Nashville Mayor gives philosophy lesson to Vanderbilt engineering students

About 200 engineering students got a philosophy lesson Wednesday from Nashville Mayor Megan Barry.

(L-R) Professor Matthew Wallker III, Mayor Megan Barry, Dean Philippe Fauchet and Professor Amanda Lowrey meet before the lecture begins.

Easily citing Immanuel Kant, John Stuart Mill and Carol Gilligan, Barry knows her material and knows university students. Sprinkled with references they understand, humorous anecdotes, and questions that caused hands to shoot up, her lecture – The Role of Social Responsibility and Ethics in Government – was part of a semester-long Engineering Design Seminar for all majors as part of a senior design experience required for the bachelor of engineering degree.

Prior to becoming Mayor, Barry had a successful career as an ethics and compliance officer in the telecommunications and health care sectors.

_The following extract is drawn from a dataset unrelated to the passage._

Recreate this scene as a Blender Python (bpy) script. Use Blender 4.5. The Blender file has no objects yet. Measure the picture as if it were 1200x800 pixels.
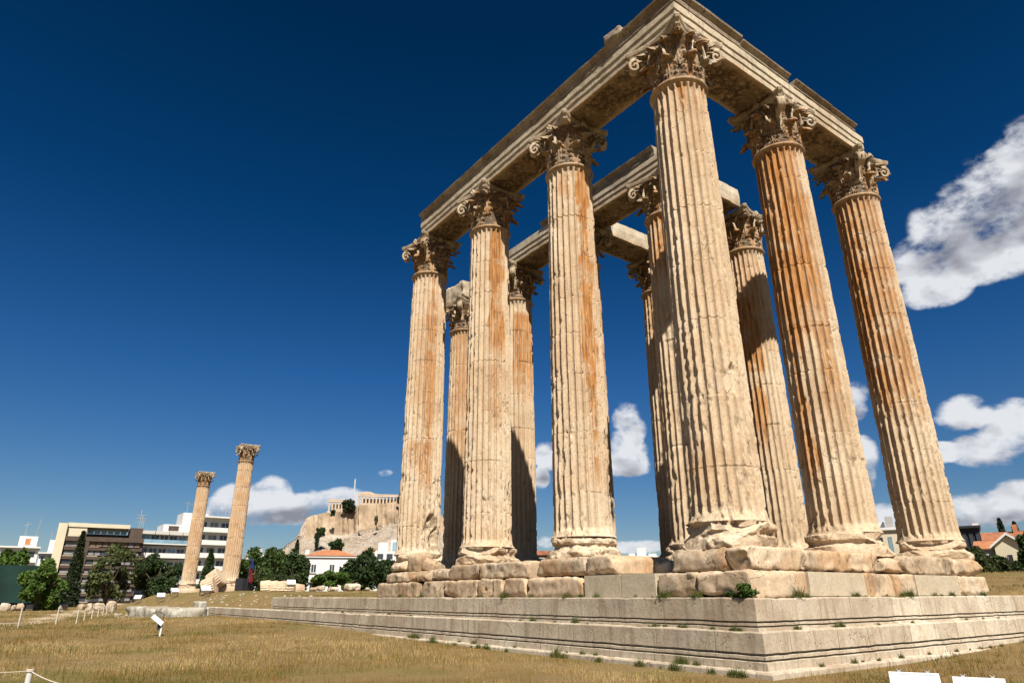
import bpy, math, random
import numpy as np
from mathutils import Vector, Matrix
rnd = random.Random(7)
sc = bpy.context.scene
COL = sc.collection
R = math.radians

# ---------------------------------------------------------------- camera
CAM = np.array([10.8765, -14.6971, -0.7433])
YAW, PIT, ROL, FPX = 2.51290, 0.365384, -0.0036424, 777.24
_f = np.array([math.cos(PIT)*math.cos(YAW), math.cos(PIT)*math.sin(YAW), math.sin(PIT)])
_r = np.array([math.sin(YAW), -math.cos(YAW), 0.0]); _u = np.cross(_r, _f)
_c, _s = math.cos(ROL), math.sin(ROL)
CR = _c*_r+_s*_u; CU = -_s*_r+_c*_u; CF = _f
cd = bpy.data.cameras.new('camera'); cam = bpy.data.objects.new('camera', cd); COL.objects.link(cam)
M = Matrix.Identity(4)
for i in range(3):
    M[i][0] = CR[i]; M[i][1] = CU[i]; M[i][2] = -CF[i]; M[i][3] = CAM[i]
cam.matrix_world = M
cd.sensor_width = 36; cd.lens = FPX/1200*36; cd.clip_end = 9000; cd.clip_start = 0.1
sc.camera = cam

# ---------------------------------------------------------------- light
SUN_AZ, SUN_EL = -23.4, 47.7
sd = bpy.data.lights.new('sun', 'SUN'); sun = bpy.data.objects.new('sun', sd); COL.objects.link(sun)
sd.energy = 4.8; sd.angle = R(0.53); sd.color = (1.0, 0.93, 0.83)
sv = Vector((math.cos(R(SUN_EL))*math.cos(R(SUN_AZ)), math.cos(R(SUN_EL))*math.sin(R(SUN_AZ)), math.sin(R(SUN_EL))))
sun.rotation_euler = sv.to_track_quat('Z', 'Y').to_euler(); sun.location = (30, -20, 40)
sc.view_settings.view_transform = 'Standard'; sc.view_settings.look = 'None'
sc.view_settings.exposure = 0.80; sc.view_settings.gamma = 1.0
sc.render.resolution_x = 1024; sc.render.resolution_y = 682
try:
    sc.cycles.max_bounces = 6; sc.cycles.diffuse_bounces = 2; sc.cycles.transparent_max_bounces = 6
except Exception: pass

def ray(px, py): return CF+(px-600)/FPX*CR+(400-py)/FPX*CU
def pt(px, py, D):            # world point on the sight line at horizontal distance D
    d = ray(px, py); h = math.hypot(d[0], d[1]); return CAM+d*(D/h)
def onz(px, py, z):
    d = ray(px, py); return CAM+d*((z-CAM[2])/d[2])
def gpt(px, py):
    z = -2.3
    for _ in range(12): p3 = onz(px, py, min(z, CAM[2]-.2)); z = float(zter(p3[0], p3[1]))
    return p3
def ony(px, py, Y):
    d = ray(px, py); return CAM+d*((Y-CAM[1])/d[1])
def onx(px, py, X):
    d = ray(px, py); return CAM+d*((X-CAM[0])/d[0])

# ---------------------------------------------------------------- sky with cumulus clouds
w = bpy.data.worlds.new('World'); sc.world = w; w.use_nodes = True
nt = w.node_tree; N = nt.nodes; L = nt.links; N.clear()
def nd(t, **k):
    n = N.new(t)
    for a, b in k.items(): setattr(n, a, b)
    return n
def mth(op, a, b=None, c=None, clamp=False):
    n = nd('ShaderNodeMath', operation=op); n.use_clamp = clamp
    for i, v in enumerate((a, b, c)):
        if v is None: continue
        if isinstance(v, (int, float)): n.inputs[i].default_value = v
        else: L.new(v, n.inputs[i])
    return n.outputs[0]
def vdot(a, v):
    n = nd('ShaderNodeVectorMath', operation='DOT_PRODUCT'); L.new(a, n.inputs[0]); n.inputs[1].default_value = tuple(v); return n.outputs['Value']
out = nd('ShaderNodeOutputWorld'); bg = nd('ShaderNodeBackground'); bg.inputs['Strength'].default_value = 0.050
sky = nd('ShaderNodeTexSky', sky_type='NISHITA'); sky.sun_disc = False
sky.sun_elevation = R(SUN_EL); sky.sun_rotation = R(90-SUN_AZ)
sky.altitude = 300; sky.air_density = 1.0; sky.dust_density = 0.6; sky.ozone_density = 3.5
hs = nd('ShaderNodeHueSaturation'); hs.inputs['Saturation'].default_value = 1.22; hs.inputs['Value'].default_value = 0.93
L.new(sky.outputs[0], hs.inputs['Color'])
geo = nd('ShaderNodeTexCoord'); DIR = geo.outputs['Generated']
# zenith darkening of a very clear, polarised sky: a gentle multiply by height above the horizon
elev = vdot(DIR, (0, 0, 1))
rmp = nd('ShaderNodeValToRGB'); L.new(elev, rmp.inputs[0])
SKYRAMP = [(0.0, (0.88, 0.84, 0.84)), (0.10, (0.64, 0.73, 0.83)), (0.3, (0.29, 0.61, 0.85)), (0.5, (0.06, 0.43, 0.63)), (0.72, (0.01, 0.30, 0.42))]
rmp.color_ramp.elements[0].position = 0; rmp.color_ramp.elements[0].color = (*SKYRAMP[0][1], 1)
rmp.color_ramp.elements[1].position = SKYRAMP[-1][0]; rmp.color_ramp.elements[1].color = (*SKYRAMP[-1][1], 1)
for q, c in SKYRAMP[1:-1]:
    e = rmp.color_ramp.elements.new(q); e.color = (*c, 1)
mul = nd('ShaderNodeMix', data_type='RGBA', blend_type='MULTIPLY'); mul.inputs[0].default_value = 1
L.new(hs.outputs[0], mul.inputs[6]); L.new(rmp.outputs[0], mul.inputs[7])
# cloud bodies: soft ellipses on the celestial sphere (px, py, half width, half height) turned into directions
CL = [(1210,175,48,44),(1165,220,60,48),(1120,262,52,52),(1200,250,55,50),(1165,300,65,34),(1090,305,48,38),(1095,342,42,22),
      (1000,468,22,26),(1015,535,18,28),(1125,482,32,24),(1185,492,38,28),(1165,525,55,24),(1100,530,28,14),(1150,596,58,24),(1195,585,36,26),(1030,604,26,18),(1105,602,40,18),
      (736,498,24,30),(728,532,34,28),(745,545,20,18),(640,532,16,22),(632,560,14,14),(745,640,40,9),(640,636,16,9),(1010,560,18,20),
      (262,600,34,20),(290,590,44,28),(318,578,26,24),(345,596,36,20),(372,588,28,16),(406,582,34,13),(430,586,28,10),(300,606,50,12),(452,554,13,6),(560,600,10,5)]
acc = None
for (px, py, a, b) in CL:
    c = ray(px, py); n0 = np.linalg.norm(c); c = c/n0
    t1 = np.cross(c, [0, 0, 1]); t1 /= np.linalg.norm(t1); t2 = np.cross(t1, c)
    # local scale: pixels per unit angle
    ra = a/FPX/n0; rb = b/FPX/n0
    cosang = float(c@CF); ra *= 1.0; 
    v1 = vdot(DIR, t1/ra); v2 = vdot(DIR, t2/rb)
    q = mth('ADD', mth('MULTIPLY', v1, v1), mth('MULTIPLY', v2, v2))
    fr = mth('GREATER_THAN', vdot(DIR, c), 0.0)
    m = mth('MULTIPLY', mth('SUBTRACT', 1.0, q), fr, clamp=False)
    m = mth('MAXIMUM', m, 0.0)
    acc = m if acc is None else mth('ADD', acc, m)
body = mth('MINIMUM', acc, 0.80)
shade = None
for (px, py, a, b) in [(1175,262,85,42),(1225,235,60,52),(1120,300,50,26),(1172,548,62,18),(1120,505,32,14),(1165,612,75,16),(738,552,26,18),(300,610,62,16),(370,604,60,14),(640,556,18,12),(1012,560,20,18),(1000,486,20,12)]:
    c = ray(px, py); n0 = np.linalg.norm(c); c = c/n0; t1 = np.cross(c, [0, 0, 1]); t1 /= np.linalg.norm(t1); t2 = np.cross(t1, c)
    v1 = vdot(DIR, t1/(a/FPX/n0)); v2 = vdot(DIR, t2/(b/FPX/n0))
    m = mth('MULTIPLY', mth('MAXIMUM', mth('SUBTRACT', 1.0, mth('ADD', mth('MULTIPLY', v1, v1), mth('MULTIPLY', v2, v2))), 0.0), mth('GREATER_THAN', vdot(DIR, c), 0.0))
    shade = m if shade is None else mth('ADD', shade, m)
shade = mth('MINIMUM', shade, 1.0)
def cloudnoise(off, scale, det=8.0, rough=0.58):
    mp = nd('ShaderNodeMapping'); L.new(DIR, mp.inputs[0]); mp.inputs['Location'].default_value = off; mp.inputs['Scale'].default_value = (1, 1, 1.5)
    n = nd('ShaderNodeTexNoise'); n.inputs['Scale'].default_value = scale; n.inputs['Detail'].default_value = det; n.inputs['Roughness'].default_value = rough
    L.new(mp.outputs[0], n.inputs['Vector']); return n.outputs['Fac']
so = Vector((0.0, 0.0, 0.012)) + Vector((sv.x, sv.y, 0))*0.006
n1 = cloudnoise((0, 0, 0), 15); r1 = cloudnoise((0, 0, 0), 13, 3.5, .5); r2 = cloudnoise(tuple(so*1.5), 13, 3.5, .5); n3 = cloudnoise((3, 1, 2), 5, 3); n4 = cloudnoise((1, 4, 2), 42, 6, 0.62)
dens = mth('ADD', mth('ADD', mth('MULTIPLY', body, 1.0), mth('MULTIPLY', mth('SUBTRACT', n1, 0.50), 3.3)), mth('MULTIPLY', mth('SUBTRACT', n4, 0.5), 0.6))
edge = mth('MULTIPLY', mth('GREATER_THAN', body, 0.001), 1.0)
alpha = nd('ShaderNodeMapRange', interpolation_type='SMOOTHSTEP'); L.new(dens, alpha.inputs[0])
alpha.inputs[1].default_value = 0.04; alpha.inputs[2].default_value = 0.86
soft = nd('ShaderNodeMapRange', interpolation_type='SMOOTHSTEP'); L.new(body, soft.inputs[0]); soft.inputs[1].default_value = 0.0; soft.inputs[2].default_value = 0.30
al = mth('MULTIPLY', mth('MULTIPLY', alpha.outputs[0], soft.outputs[0]), 0.97)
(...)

Barry moved to Nashville to attend Vanderbilt University’s Owen Graduate School of Management, where she received her MBA. She was elected Mayor in 2015.

Settling on a definition of ethics and after a quick discussion of values, Barry asked, “How will your values line up with the place you go to work?” At that, Barry sped away on a tightly woven lecture using slides and very few notes.

Mayor Barry waits for students to settle in to begin her lecture.

The right versus wrong choices are usually easy; the right versus right choices – when there are competing values – can be difficult, she said. “We have a sense of what’s right and wrong. It’s when there’s a value conflict like truth versus loyalty that we have difficulty with our choices,” said Barry, who enjoyed asking where students were from when she called on them.

Barry chose two students, A and B, to be friends and work colleagues. “A sees B take office supplies and put them in his car. The next day, their manager asks A if she knows who may have taken the supplies,” Barry said. Classmates grew quiet as she pressed A for an answer.

“I would tell the manager I would try to find out and then I would go to him and ask him to put the supplies back,” A said. Laughter rolled across the large lecture hall. Barry asked for hands of those who would tell and those who wouldn’t. More examples followed, more responses requested, and chatter rose each time.

“What’s your philosophical bent?” Barry asked, wrapping up her lecture by echoing Kant’s moral rules and rights, Mill’s utilitarianism, and Gilligan’s Ethics of Care theory.

With time only for a single question, a student asked about the city’s affordable housing. Barry gave specific examples of strides in that area and presented a connection to a recently unveiled, sweeping $5.2 billion transportation plan for Nashville. Transportation independence will improve Nashville’s quality of life for generations, she said. “If you are registered to vote here or eligible to vote here, I hope you’ll help us in May on an important referendum [to support the plan].

At the end, Barry smiled and scanned the hall, “I hope you choose Nashville as a place to stay.”